-------- RECORDED INFORMATION
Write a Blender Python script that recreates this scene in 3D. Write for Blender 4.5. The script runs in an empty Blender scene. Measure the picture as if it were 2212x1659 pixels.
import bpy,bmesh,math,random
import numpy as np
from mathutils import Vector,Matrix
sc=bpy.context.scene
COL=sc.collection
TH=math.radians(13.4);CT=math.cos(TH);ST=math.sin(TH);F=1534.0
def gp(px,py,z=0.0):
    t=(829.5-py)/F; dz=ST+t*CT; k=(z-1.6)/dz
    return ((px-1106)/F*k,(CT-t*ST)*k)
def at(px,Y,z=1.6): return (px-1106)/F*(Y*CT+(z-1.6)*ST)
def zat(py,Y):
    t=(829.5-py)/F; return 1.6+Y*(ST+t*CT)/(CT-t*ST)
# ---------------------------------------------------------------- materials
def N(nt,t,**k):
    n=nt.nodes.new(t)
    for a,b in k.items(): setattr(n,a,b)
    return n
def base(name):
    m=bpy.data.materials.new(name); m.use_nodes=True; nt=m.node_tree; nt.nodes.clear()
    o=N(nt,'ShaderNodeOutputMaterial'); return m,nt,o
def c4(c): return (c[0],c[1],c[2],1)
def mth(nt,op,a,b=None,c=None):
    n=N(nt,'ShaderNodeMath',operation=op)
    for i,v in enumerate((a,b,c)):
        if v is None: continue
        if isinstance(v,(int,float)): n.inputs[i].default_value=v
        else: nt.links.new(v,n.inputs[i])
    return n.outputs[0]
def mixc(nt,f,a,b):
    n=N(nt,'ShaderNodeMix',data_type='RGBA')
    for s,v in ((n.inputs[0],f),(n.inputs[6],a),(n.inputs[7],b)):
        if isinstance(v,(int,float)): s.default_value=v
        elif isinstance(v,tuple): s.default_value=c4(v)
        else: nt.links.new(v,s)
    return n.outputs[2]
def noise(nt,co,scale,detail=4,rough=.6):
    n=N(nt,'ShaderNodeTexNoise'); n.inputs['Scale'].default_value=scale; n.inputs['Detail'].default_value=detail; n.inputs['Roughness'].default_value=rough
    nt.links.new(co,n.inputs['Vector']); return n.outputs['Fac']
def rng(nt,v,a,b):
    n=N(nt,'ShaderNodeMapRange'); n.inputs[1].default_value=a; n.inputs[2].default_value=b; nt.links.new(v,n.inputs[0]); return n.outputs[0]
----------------
DIRECTION: Restate the whole of the material exactly.

ANSWER BELOW:
Write a Blender Python script that recreates this scene in 3D. Write for Blender 4.5. The script runs in an empty Blender scene. Measure the picture as if it were 2212x1659 pixels.
import bpy,bmesh,math,random
import numpy as np
from mathutils import Vector,Matrix
sc=bpy.context.scene
COL=sc.collection
TH=math.radians(13.4);CT=math.cos(TH);ST=math.sin(TH);F=1534.0
def gp(px,py,z=0.0):
    t=(829.5-py)/F; dz=ST+t*CT; k=(z-1.6)/dz
    return ((px-1106)/F*k,(CT-t*ST)*k)
def at(px,Y,z=1.6): return (px-1106)/F*(Y*CT+(z-1.6)*ST)
def zat(py,Y):
    t=(829.5-py)/F; return 1.6+Y*(ST+t*CT)/(CT-t*ST)
# ---------------------------------------------------------------- materials
def N(nt,t,**k):
    n=nt.nodes.new(t)
    for a,b in k.items(): setattr(n,a,b)
    return n
def base(name):
    m=bpy.data.materials.new(name); m.use_nodes=True; nt=m.node_tree; nt.nodes.clear()
    o=N(nt,'ShaderNodeOutputMaterial'); return m,nt,o
def c4(c): return (c[0],c[1],c[2],1)
def mth(nt,op,a,b=None,c=None):
    n=N(nt,'ShaderNodeMath',operation=op)
    for i,v in enumerate((a,b,c)):
        if v is None: continue
        if isinstance(v,(int,float)): n.inputs[i].default_value=v
        else: nt.links.new(v,n.inputs[i])
    return n.outputs[0]
def mixc(nt,f,a,b):
    n=N(nt,'ShaderNodeMix',data_type='RGBA')
    for s,v in ((n.inputs[0],f),(n.inputs[6],a),(n.inputs[7],b)):
        if isinstance(v,(int,float)): s.default_value=v
        elif isinstance(v,tuple): s.default_value=c4(v)
        else: nt.links.new(v,s)
    return n.outputs[2]
def noise(nt,co,scale,detail=4,rough=.6):
    n=N(nt,'ShaderNodeTexNoise'); n.inputs['Scale'].default_value=scale; n.inputs['Detail'].default_value=detail; n.inputs['Roughness'].default_value=rough
    nt.links.new(co,n.inputs['Vector']); return n.outputs['Fac']
def rng(nt,v,a,b):
    n=N(nt,'ShaderNodeMapRange'); n.inputs[1].default_value=a; n.inputs[2].default_value=b; nt.links.new(v,n.inputs[0]); return n.outputs[0]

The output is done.